Vanclief had to tackle a three-pronged sales job, convincing the federal cabinet that more support is needed, the provinces that they have little option but to share funding and farmers that they must be content with less help than they had been hoping to receive.

At first, he seemed to stumble by appearing reluctant to concede there was a problem, by sticking to the party line that the safety net system is “the best in the world” and then by complaining that farmers seemed not to be making full use of existing safety nets.

He became an easy target for opposition MP and farm leader complaints that Ottawa was insensitive. But once he decided action was needed, the minister displayed some sharp political skills.
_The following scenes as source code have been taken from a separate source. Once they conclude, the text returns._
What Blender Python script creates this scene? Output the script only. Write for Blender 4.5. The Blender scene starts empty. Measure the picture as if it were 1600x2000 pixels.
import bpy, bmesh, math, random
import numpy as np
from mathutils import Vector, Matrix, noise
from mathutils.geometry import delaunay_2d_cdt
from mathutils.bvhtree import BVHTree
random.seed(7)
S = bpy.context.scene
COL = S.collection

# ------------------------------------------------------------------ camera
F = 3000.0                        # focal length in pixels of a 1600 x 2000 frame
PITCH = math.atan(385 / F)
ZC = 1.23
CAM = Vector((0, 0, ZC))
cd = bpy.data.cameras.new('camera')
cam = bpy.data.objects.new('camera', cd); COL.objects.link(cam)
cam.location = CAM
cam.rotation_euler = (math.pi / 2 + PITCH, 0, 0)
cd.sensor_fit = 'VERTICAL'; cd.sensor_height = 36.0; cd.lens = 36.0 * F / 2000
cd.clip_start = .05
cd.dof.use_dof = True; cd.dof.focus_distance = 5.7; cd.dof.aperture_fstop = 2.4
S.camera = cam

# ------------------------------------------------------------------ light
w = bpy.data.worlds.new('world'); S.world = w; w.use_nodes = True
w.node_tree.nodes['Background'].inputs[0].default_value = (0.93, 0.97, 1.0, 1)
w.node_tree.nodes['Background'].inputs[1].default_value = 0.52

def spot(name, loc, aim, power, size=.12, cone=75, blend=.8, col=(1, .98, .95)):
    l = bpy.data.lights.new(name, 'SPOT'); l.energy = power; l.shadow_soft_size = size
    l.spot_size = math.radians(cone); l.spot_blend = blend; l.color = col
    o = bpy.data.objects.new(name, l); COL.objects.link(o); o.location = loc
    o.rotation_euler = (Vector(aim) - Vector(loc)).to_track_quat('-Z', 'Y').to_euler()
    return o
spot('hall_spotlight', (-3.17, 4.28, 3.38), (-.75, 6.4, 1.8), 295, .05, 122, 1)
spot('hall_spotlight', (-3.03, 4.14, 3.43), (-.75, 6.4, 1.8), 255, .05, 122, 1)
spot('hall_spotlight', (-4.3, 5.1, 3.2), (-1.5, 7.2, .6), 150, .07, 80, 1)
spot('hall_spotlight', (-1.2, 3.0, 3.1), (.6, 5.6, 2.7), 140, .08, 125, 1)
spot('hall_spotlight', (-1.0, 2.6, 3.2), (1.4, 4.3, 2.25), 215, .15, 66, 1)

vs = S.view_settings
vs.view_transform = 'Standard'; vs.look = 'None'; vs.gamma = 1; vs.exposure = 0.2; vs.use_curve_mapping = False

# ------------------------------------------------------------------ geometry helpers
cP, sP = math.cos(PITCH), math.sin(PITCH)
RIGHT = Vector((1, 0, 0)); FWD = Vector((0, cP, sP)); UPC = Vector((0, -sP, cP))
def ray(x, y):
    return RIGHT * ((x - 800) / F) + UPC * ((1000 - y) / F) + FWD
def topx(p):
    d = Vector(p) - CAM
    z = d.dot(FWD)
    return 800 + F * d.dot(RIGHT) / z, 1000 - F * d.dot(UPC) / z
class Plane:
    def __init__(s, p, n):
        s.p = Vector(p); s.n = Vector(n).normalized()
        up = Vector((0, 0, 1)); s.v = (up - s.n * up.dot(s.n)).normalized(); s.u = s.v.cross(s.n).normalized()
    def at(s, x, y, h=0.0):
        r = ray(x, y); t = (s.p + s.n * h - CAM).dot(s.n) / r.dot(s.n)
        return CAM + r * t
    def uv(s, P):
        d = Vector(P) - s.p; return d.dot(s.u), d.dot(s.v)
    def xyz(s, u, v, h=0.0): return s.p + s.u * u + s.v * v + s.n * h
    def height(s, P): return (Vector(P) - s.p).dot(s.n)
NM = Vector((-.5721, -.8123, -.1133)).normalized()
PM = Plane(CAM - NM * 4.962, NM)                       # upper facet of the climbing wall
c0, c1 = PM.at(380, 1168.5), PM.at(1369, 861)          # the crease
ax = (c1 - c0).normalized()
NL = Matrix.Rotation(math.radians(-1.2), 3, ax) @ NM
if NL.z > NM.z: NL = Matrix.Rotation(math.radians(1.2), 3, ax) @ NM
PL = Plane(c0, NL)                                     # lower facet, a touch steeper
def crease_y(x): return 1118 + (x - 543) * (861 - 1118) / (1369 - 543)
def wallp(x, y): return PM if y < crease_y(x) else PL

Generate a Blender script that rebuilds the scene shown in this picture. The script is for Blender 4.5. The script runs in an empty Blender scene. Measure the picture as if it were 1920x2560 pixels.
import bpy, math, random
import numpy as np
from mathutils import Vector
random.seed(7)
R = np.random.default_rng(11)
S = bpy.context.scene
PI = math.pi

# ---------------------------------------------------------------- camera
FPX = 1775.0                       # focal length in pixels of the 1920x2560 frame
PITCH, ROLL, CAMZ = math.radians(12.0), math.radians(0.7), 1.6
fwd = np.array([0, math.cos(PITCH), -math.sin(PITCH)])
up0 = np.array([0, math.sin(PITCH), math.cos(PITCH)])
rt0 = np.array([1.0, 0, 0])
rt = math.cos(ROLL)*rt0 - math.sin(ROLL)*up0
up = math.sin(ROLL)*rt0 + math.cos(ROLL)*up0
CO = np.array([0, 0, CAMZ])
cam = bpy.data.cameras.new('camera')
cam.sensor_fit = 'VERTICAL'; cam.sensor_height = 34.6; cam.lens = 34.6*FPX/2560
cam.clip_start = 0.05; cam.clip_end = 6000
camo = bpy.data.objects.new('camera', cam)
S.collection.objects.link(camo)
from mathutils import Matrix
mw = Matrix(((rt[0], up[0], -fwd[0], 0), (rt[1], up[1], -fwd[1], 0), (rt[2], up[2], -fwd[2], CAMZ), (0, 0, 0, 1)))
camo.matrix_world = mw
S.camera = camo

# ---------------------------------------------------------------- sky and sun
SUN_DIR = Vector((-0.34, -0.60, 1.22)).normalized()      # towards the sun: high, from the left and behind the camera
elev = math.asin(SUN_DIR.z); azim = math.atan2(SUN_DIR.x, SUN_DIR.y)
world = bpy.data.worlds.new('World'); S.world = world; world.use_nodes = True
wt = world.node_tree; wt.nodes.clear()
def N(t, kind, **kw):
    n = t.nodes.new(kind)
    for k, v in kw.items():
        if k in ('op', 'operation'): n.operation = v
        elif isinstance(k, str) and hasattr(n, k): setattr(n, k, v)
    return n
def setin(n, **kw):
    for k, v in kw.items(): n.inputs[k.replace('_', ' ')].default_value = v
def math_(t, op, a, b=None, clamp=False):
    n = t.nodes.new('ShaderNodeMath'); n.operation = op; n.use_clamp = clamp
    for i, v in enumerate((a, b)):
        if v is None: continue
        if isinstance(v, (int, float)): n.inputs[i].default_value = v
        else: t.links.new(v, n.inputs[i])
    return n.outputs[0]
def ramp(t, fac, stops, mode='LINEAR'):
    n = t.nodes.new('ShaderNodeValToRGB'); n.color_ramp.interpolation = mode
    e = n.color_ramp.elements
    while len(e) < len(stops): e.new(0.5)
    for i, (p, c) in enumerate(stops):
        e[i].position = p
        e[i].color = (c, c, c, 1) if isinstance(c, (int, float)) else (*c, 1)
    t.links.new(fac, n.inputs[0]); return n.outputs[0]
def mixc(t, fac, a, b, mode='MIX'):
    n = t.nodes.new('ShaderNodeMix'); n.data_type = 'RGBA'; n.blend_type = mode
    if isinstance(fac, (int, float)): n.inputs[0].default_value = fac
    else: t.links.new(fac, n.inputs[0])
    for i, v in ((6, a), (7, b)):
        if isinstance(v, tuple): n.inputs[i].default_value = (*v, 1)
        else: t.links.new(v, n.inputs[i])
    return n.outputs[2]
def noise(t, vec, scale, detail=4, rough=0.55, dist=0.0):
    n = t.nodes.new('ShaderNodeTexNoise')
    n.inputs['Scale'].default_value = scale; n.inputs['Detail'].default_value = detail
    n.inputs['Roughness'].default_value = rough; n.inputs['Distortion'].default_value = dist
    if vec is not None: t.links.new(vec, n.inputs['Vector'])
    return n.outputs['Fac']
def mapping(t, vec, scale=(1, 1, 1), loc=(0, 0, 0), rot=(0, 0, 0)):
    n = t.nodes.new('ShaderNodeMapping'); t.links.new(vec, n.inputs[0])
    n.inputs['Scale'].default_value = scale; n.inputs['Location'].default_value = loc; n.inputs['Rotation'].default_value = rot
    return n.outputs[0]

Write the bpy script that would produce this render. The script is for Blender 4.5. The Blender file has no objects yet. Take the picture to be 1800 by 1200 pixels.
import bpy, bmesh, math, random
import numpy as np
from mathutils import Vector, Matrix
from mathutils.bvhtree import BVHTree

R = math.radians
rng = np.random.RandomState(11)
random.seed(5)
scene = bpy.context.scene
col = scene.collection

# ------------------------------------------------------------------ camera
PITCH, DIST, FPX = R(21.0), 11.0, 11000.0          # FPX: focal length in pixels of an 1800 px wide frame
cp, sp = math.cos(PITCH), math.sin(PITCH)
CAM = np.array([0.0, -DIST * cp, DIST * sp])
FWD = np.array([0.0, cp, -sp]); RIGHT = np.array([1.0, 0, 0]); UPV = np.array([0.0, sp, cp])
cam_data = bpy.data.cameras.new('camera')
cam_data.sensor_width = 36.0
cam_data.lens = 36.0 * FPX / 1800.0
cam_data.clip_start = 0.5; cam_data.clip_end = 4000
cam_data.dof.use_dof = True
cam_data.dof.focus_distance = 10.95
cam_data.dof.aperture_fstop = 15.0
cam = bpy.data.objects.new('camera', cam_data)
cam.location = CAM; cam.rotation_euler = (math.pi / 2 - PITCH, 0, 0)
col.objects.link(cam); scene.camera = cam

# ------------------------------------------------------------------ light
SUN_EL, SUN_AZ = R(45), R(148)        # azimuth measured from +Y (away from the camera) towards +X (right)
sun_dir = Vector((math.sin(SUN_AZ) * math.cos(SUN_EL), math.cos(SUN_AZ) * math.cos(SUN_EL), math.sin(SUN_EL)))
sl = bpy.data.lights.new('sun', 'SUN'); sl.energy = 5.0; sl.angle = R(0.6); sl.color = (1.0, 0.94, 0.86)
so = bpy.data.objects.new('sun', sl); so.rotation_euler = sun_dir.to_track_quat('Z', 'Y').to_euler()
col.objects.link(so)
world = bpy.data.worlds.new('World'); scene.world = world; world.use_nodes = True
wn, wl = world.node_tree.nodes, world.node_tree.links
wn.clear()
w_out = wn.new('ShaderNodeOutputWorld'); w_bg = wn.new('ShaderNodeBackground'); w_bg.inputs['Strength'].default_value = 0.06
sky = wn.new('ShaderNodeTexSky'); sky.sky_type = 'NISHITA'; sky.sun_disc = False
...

By year end, he had managed to wrest close to a billion dollars in farm spending commitments out of the federal cabinet. It reversed half a decade of sharp cuts.

He seems on the way to persuading the provinces to sign onto a new long-term farm income disaster program. That almost certainly will have to involve an increase in funding for agriculture.

He seems to have carved in stone the principle of a 60/40 cost-shared funding split with the provinces, even though that particular sharing arrangement is a recent creation and not a long Canadian tradition. If all provinces sign onto a long-term program with such a costing formula, it will commit the provinces to a much greater share of spending than has been traditional.

And Vanclief even ended the year by hearing some rare praise from farm leader Jack Wilkinson, who has not always been generous in his assessment of the minister’s desire to fight for farm financial interests inside cabinet.

All in all, it was an upbeat end to a political year that could have ended badly.

The government program will not be enough to help everyone but then again, that is not what Vanclief thinks government should do anyway.

Within his more narrow vision of government’s role, the minister scored a major victory in the political Ottawa of the late 1990s.